---- Exercise data

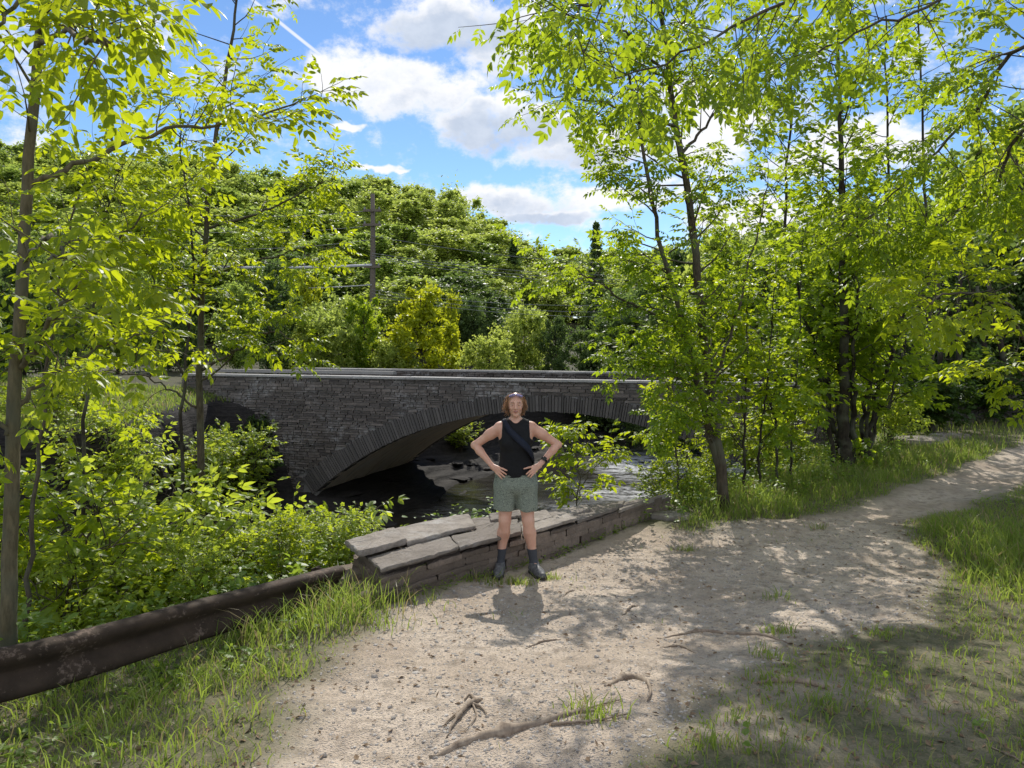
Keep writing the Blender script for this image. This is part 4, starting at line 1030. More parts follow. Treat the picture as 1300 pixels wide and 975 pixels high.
for idx in (3, 16, 38):
    p = gpts[idx] - side[idx] * .12; g = gz(p[0], p[1]); top = p[2] + .12; mb = MB()
    ax = np.array([tg[idx] * [1, 1, 0], side[idx], [0, 0, 1]]); ax[0] /= np.linalg.norm(ax[0])
    c = np.array([p[0], p[1], (g - .5 + top) / 2]) - ro; hz = (top - g + .5) / 2
    mb.box(c, (.003, .06, hz), ax)
    for s_ in (-1, 1): mb.box(c + side[idx] * .062 * s_, (.05, .004, hz), ax)
    mb.build('post', M['steel'], rail)
    if idx != 38:
        mb = MB(); q0 = gpts[idx] - ro + side[idx] * .002 - side[idx] * .052; mb.tube([q0, q0 + side[idx] * .02], [.016, .012], 8); mb.build('bolt', M['steel'], rail)

# ------------------------------------------------------------------ grass, weeds, gravel, litter
HX, HYs = xs, ys
def zmesh(x, y):
    "height of the ground sheet itself"
    i = np.clip(np.searchsorted(xs, x) - 1, 0, nx - 2); j = np.clip(np.searchsorted(ys, y) - 1, 0, ny - 2)
    fx = (x - xs[i]) / (xs[i + 1] - xs[i]); fy = (y - ys[j]) / (ys[j + 1] - ys[j])
    return (Hh[j, i] * (1 - fx) + Hh[j, i + 1] * fx) * (1 - fy) + (Hh[j + 1, i] * (1 - fx) + Hh[j + 1, i + 1] * fx) * fy
def pick(rng, n, x0, x1, y0, y1, dens, pw=1.0):
    x = rng.uniform(x0, x1, n); y = y0 + (y1 - y0) * rng.uniform(0, 1, n) ** pw
    k = rng.uniform(0, 1, n) < dens(x, y); return x[k], y[k]
def onwall(x, y):
    d = np.full(x.shape, 9.0)
    for i in range(0, 60, 2):
        c = WP[i] + WN[i] * .42; d = np.minimum(d, np.hypot(x - c[0], y - c[1]))
    return d < .5
def infr(x, y): return (np.abs(x) < .74 * y + .9)
def blades(rng, x, y, h, w, lean=.5, name='grass', seed=0):
    n = len(x); z = zmesh(x, y) - .01; a = rng.uniform(0, 2 * PI, n); la = rng.uniform(0, 2 * PI, n); ln = lean * rng.uniform(.1, 1, n) * h
    bx, by = np.cos(a) * w, np.sin(a) * w; lx, ly = np.cos(la) * ln, np.sin(la) * ln
    P = []
    for t, ww in ((0, 1), (.45, .9), (.8, .55), (1, 0)):
        cx, cy, cz = x + lx * t ** 2, y + ly * t ** 2, z + h * (t - .25 * t ** 3 * lean)
        if ww: P += [np.stack([cx - bx * ww, cy - by * ww, cz], -1), np.stack([cx + bx * ww, cy + by * ww, cz], -1)]
        else: P += [np.stack([cx, cy, cz], -1)]
    V = np.stack(P, 1).reshape(-1, 3); b = (np.arange(n) * 7)[:, None]
    q = np.concatenate([b + [0, 1, 3, 2], b + [2, 3, 5, 4]]); t = b + [4, 5, 6]
    o = obj(name, mesh_arrays(name, V, [q, t]), M['grass']); return o
rg = np.random.default_rng(33)
def clump(x, y, s, seed, lo=-.1, hi=.35): return sstep(lo, hi, fbm(x * s, y * s, seed=seed))
# left verge
def d_left(x, y):
    ip_ = in_path(x, y); dn_ = sdist(NEAR, x, y, 1)
    return (ip_ < .02) * (dn_ < 1.6) * (.45 + .55 * clump(x, y, 2.2, 91)) * (x < -.6) * infr(x, y) * (1 - .6 * sstep(-.3, .0, ip_)) * ~onwall(x, y)
x, y = pick(rg, 70000, -6, -.6, 2.2, 8.2, d_left, 1.1)
tall = rg.uniform(0, 1, len(x)) < .10
tp = .35 + .65 * sstep(0, -.35, in_path(x, y)); o = blades(rg, x, y, tp * np.where(tall, rg.uniform(.14, .26, len(x)), rg.uniform(.03, .12, len(x))), np.where(tall, .0042, .0032), .9); tag(o, 'short grass on the verge between guardrail and path', 'grass', kind='stuff')
# tall tufts at the end of the guardrail and along the wall
cx = np.array([(-1.35, 6.0), (-1.2, 5.75), (-1.5, 5.7), (-1.12, 6.2), (-1.6, 6.1), (-1.3, 5.4), (-1.75, 5.2), (-1.05, 5.95), (-.75, 6.3), (-.2, 7.0), (-.98, 5.6), (-1.9, 4.7), (-1.45, 4.6), (-2.1, 4.2)])
idx = rg.integers(0, len(cx), 1100); x = cx[idx, 0] + rg.normal(0, .12, 1100); y = cx[idx, 1] + rg.normal(0, .10, 1100)
hs_ = np.where(idx > 7, .14, .30)
o = blades(rg, x, y, hs_ * rg.uniform(.35, 1.2, 1100), .004, .9); tag(o, 'tall grass tufts at the right end of the guardrail', 'grass', kind='stuff')
# right side
def d_right(x, y):
    ip_ = in_path(x, y); dn_ = sdist(NEAR, x, y, 1)
    dense = sstep(3.2, 4.3, x + .25 * (y - 7)) * sstep(4.6, 6.0, y)
    far_ = (y > 8.6) * (x > 1.7)
    sp = np.maximum(.95 * clump(x, y, 1.6, 95, -.6, .3), .55 * (y < 5.0)) * (y < 6.6)
    d = np.maximum(np.maximum(dense, far_ * 1.0), sp)
    return (ip_ < -.02) * (dn_ < .8) * d * (x > .35) * infr(x, y) * ~onwall(x, y)
x, y = pick(rg, 175000, .3, 14, 2.2, 15, d_right, .95)
den = sstep(3.2, 5.0, x + .25 * (y - 7)) * sstep(4.6, 6.4, y); far_ = (y > 8.6)
hb = np.where(far_, .20 + .12 * vnoise(x * 1.5, y * 1.5, seed=4), .085 + .22 * den); h = hb * rg.uniform(.25, 1.25, len(x)) * (.3 + .7 * sstep(0, -.4, in_path(x, y)))
o = blades(rg, x, y, h, np.where(h > .15, .0048, .0034), .75); tag(o, 'long bright grass on both sides of the path at the right', 'grass', kind='stuff')
x, y = pick(rg, 26000, 6, 24, 12, 24, lambda x, y: (in_path(x, y) < 0) * (sdist(NEAR, x, y, 1) < .5) * infr(x, y) * .8)
o = blades(rg, x, y, rg.uniform(.12, .32, len(x)), .006, .7); tag(o, 'far grass around the end of the path', 'grass', kind='stuff')
# tufts on bare ground
def d_t(x, y): return (in_path(x, y) > 0) * clump(x, y, 1.5, 97, .30, .55) * (x > -.6) * .35
x, y = pick(rg, 9000, -1.2, 5, 2.6, 9, d_t)
o = blades(rg, x, y, rg.uniform(.02, .07, len(x)), .003, 1.0); tag(o, 'sparse small grass tufts on the bare path', 'grass', kind='stuff')
ctr = np.array([at(p_[0], 0, p_[2]) for p_ in ((650, 0, 7.05), (1040, 0, 9.0), (995, 0, 5.4), (990, 0, 6.4), (975, 0, 4.9), (760, 0, 3.95), (1120, 0, 5.3), (700, 0, 7.15), (870, 0, 8.2), (985, 0, 4.35), (665, 0, 7.0), (740, 0, 4.1), (1050, 0, 4.0), (900, 0, 3.6))])
idx = rg.integers(0, len(ctr), 900); x = ctr[idx, 0] + rg.normal(0, .07, 900); y = ctr[idx, 1] + rg.normal(0, .05, 900)
o = blades(rg, x, y, rg.uniform(.03, .13, 900), .0035, .8); tag(o, 'isolated green tufts growing out of the path gravel', 'grass', kind='stuff')
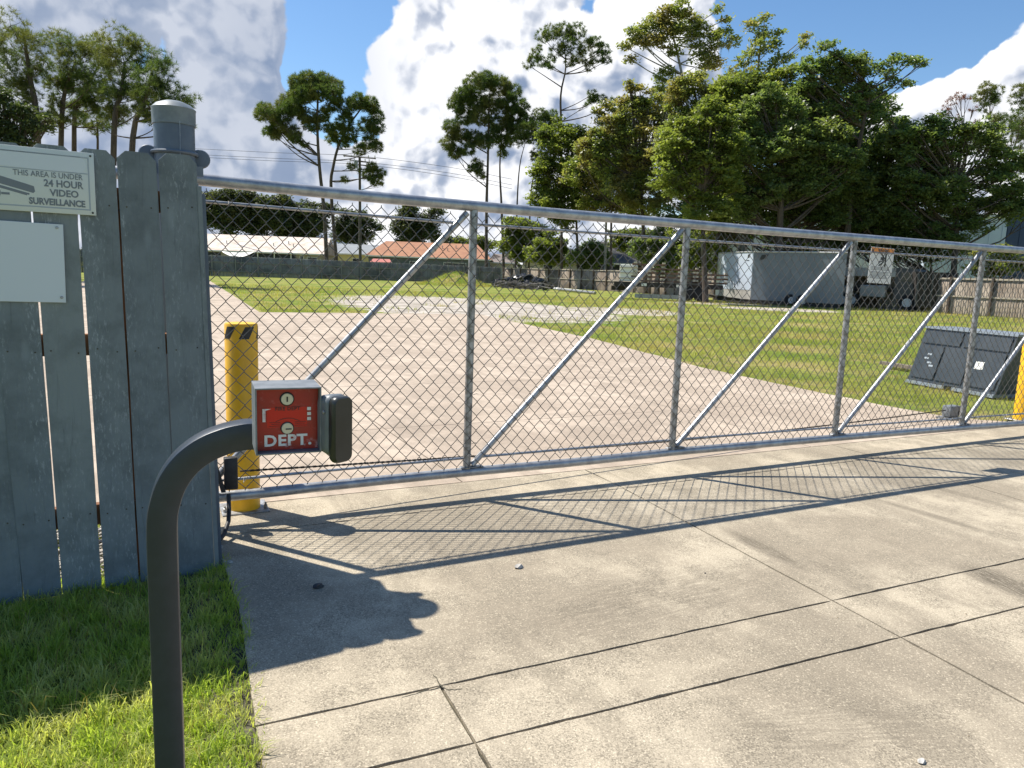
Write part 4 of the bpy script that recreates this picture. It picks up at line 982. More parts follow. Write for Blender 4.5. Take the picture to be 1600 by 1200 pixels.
mb.build('shade_sail', M['sail'], None, label='white triangular shade sail in front of the bleached roof house', cat='shade sail')
house('small yellow house with grey roof between the two pines', 498, 584, 381, 396, 135, M['w_yellow'], M['roof_grey'], 0, wins=((.15, .3, .3, .8, None), (.6, .75, .3, .8, None)))
ho, Mh, L, ze = house('low dark grey house with orange shingle roof beyond the fence', 570, 768, 379, 402, 120, M['w_grey'], M['roof_orange'], 2.6, wins=((.08, .2, .3, .8, None), (.35, .45, .3, .8, None), (.62, .8, .3, .8, None)))
aw = G(600, 441.); dA = 113
mb = MB(); a_, b_ = A(578, 409, dA), A(612, 410, dA); a2, b2 = A(583, 404, dA+3), A(609, 405, dA+3)
ar = empty('garden_awning', Vector((a_.x, a_.y, 0)), 'faded red awning in front of the orange roof house', 'awning')
mb.hexa([a_-Z*.06, b_-Z*.06, b2-Z*.06, a2-Z*.06, a_, b_, b2, a2]); mb.build('cover', M['red_roof'], ar, False)
for q in (a_, b_): mb = MB(); mb.tube([(q.x, q.y, 0), (q.x, q.y, q.z)], .06, 6); mb.build('pole', M['trim'], ar)
house('beige bungalow with grey hip roof right of the orange roof house', 758, 806, 397, 410, 128, M['w_cream'], M['roof_tan'], 4)
house('cream house with white fascia behind the brown fence', 812, 962, 392, 408.5, 108, M['w_cream'], M['roof_tan'], 5, wins=((.25, .35, .3, .85, None), (.6, .72, .3, .85, None)))
house('house with dark grey roof and white fascia under the trees', 905, 1010, 378, 411, 96, M['porch'], M['roof_dark'], 6)

# commercial sheds behind the big trees
def ribbed(name, base, dark):
    m = mat(name, base, .5); n, b = nodes(m); g = n.n('ShaderNodeNewGeometry'); co = g.outputs['Position']
    n.put(b.inputs['Base Color'], n.mix(n.mr(n.noise(co, .3, 4), .35, .7), base, dark)); return m
M['shed_white'] = ribbed('white_metal_cladding', (.85, .85, .83), (.75, .76, .75)); M['shed_blue'] = ribbed('pale_blue_cladding', (.52, .60, .70), (.45, .53, .64)); M['shed_navy'] = ribbed('navy_cladding', (.030, .055, .12), (.04, .07, .15))
def shed(label, pa, pb, ytop, dist, distb, m, dep=14, ribs=.9, name='metal_building'):
    a = A(pa, 440, dist); b_ = A(pb, 440, distb); zt_ = A(pa, ytop, dist).z; a.z = b_.z = 0; d = (b_-a).normalized(); L = (b_-a).length; bk = Vector((-d.y, d.x, 0))
    if bk.dot(F) < 0: bk = -bk
    t = empty(name, a, label, 'building'); Mh = frame(a, d, ay=bk)
    mb = MB(); mb.box((L/2, dep/2, zt_/2), (L, dep, zt_), Mh); mb.build('wall', m, t, False)
    mb = MB(); x_ = .1
    while x_ < L: mb.box((x_, -.03, zt_/2), (.12, .05, zt_-.02), Mh); x_ += ribs
    mb.build('cladding_ribs', m, t, False, kind='stuff')
    mb = MB(); mb.box((L/2, dep/2, zt_+.1), (L+.5, dep+.5, .25), Mh); mb.build('roof', M['trim'], t, False)
    return t
shed('white metal building behind the oak trees', 1105, 1430, 335, 72, 66, M['shed_white'])
shed('pale blue metal building right of the oak trees', 1440, 1562, 338, 64, 62, M['shed_blue'])
shed('navy blue metal building at the right edge', 1562.5, 1900, 330, 63, 58, M['shed_navy'])

# ------------------------------------------------------------------ vehicles and piles at the far side
M['trailer_side'] = vary('grey_trailer_skin', (.16, .18, .20), (.13, .15, .17), .7, .35); M['trailer_end'] = vary('sunlit_trailer_skin', (.50, .56, .64), (.45, .50, .58), .7, .35)  # end skin coloured paler than the side because that end faces the sun
M['trailer_trim'] = mat('aluminium_trim', (.55, .55, .54), .35, .6); M['tyre'] = mat('tyre_rubber', (.015, .015, .016), .85); M['hub'] = mat('white_hub', (.6, .6, .6), .5)
M['dark_steel'] = vary('dark_steel', (.020, .018, .017), (.05, .04, .035), 2, .8); M['bright_tread'] = vary('tread_plate', (.42, .40, .37), (.32, .3, .28), 2, .5)
def wheel(parent, c, ax_, r=.36, w_=.22, hub=True):
    mb = MB(); mb.lathe([(r*.6, -w_/2), (r*.94, -w_/2), (r, -w_/2+.03), (r, w_/2-.03), (r*.94, w_/2), (r*.6, w_/2)], (0, 0, 0), 20, frame(c, Vector((ax_.y, -ax_.x, 0)), az=ax_, ay=Z)); o = mb.build('wheel', M['tyre'], parent, ang=50)
    if hub: mb = MB(); mb.lathe([(r*.55, -w_/2-.01), (r*.55, w_/2+.01)], (0, 0, 0), 14, frame(c, Vector((ax_.y, -ax_.x, 0)), az=ax_, ay=Z)); mb.build('rim', M['hub'], o, ang=40)
ta = G(1172, 475); te = G(1118, 470); tb = G(1315, 483)
dS = (tb-ta); Ls = dS.length; dS.normalize(); dE = (te-ta); We = dE.length; dE.normalize()
tz0 = A(1172, 468, depth(ta)).z; tz1 = A(1172, 393, depth(ta)).z
tr = empty('cargo_trailer', ta, 'grey enclosed cargo trailer with front panel coloured sunlit pale, parked under the trees', 'trailer')
def q3(a, b_, z_): return ta+dS*a+dE*b_+Z*z_
mb = MB(); mb.hexa([q3(0, 0, tz0), q3(Ls, 0, tz0), q3(Ls, We, tz0), q3(0, We, tz0), q3(0, 0, tz1), q3(Ls, 0, tz1), q3(Ls, We, tz1), q3(0, We, tz1)]); mb.build('box_body', M['trailer_side'], tr, False)
mb = MB(); mb.hexa([q3(-.03, .06, tz0+(tz1-tz0)*.2), q3(-.002, .06, tz0+(tz1-tz0)*.2), q3(-.002, We-.5, tz0+(tz1-tz0)*.2), q3(-.03, We-.5, tz0+(tz1-tz0)*.2), q3(-.03, .06, tz1-.05), q3(-.002, .06, tz1-.05), q3(-.002, We-.5, tz1-.05), q3(-.03, We-.5, tz1-.05)]); mb.build('front_panel', M['trailer_end'], tr, False)
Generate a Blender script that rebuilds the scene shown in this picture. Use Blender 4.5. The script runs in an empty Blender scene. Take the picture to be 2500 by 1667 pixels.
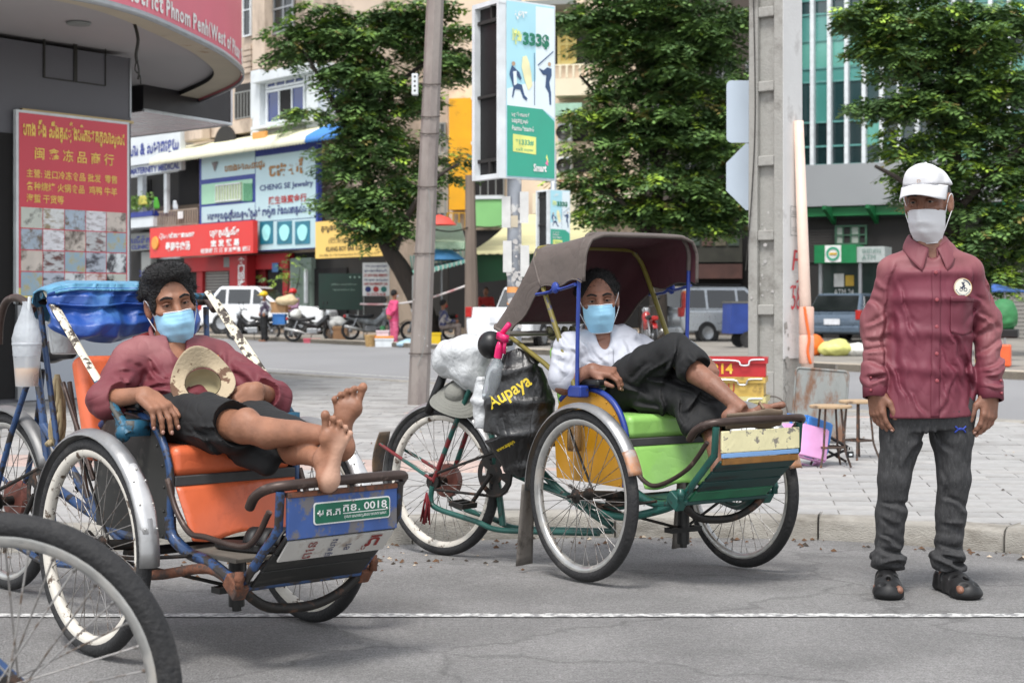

--------

• Task to carry out:
Scan the data above; copy every line where "script" appears.

• The output:
Keep writing the Blender script for this image. This is part 4, starting at line 1030. More parts follow. Treat the picture as 1300 pixels wide and 975 pixels high.
Write part 4 of the bpy script that recreates this picture. It picks up at line 982. More parts follow. Write for Blender 4.5. Take the picture to be 1600 by 1200 pixels.
Generate a Blender script that rebuilds the scene shown in this picture. Use Blender 4.5. The script runs in an empty Blender scene. Take the picture to be 2500 by 1667 pixels.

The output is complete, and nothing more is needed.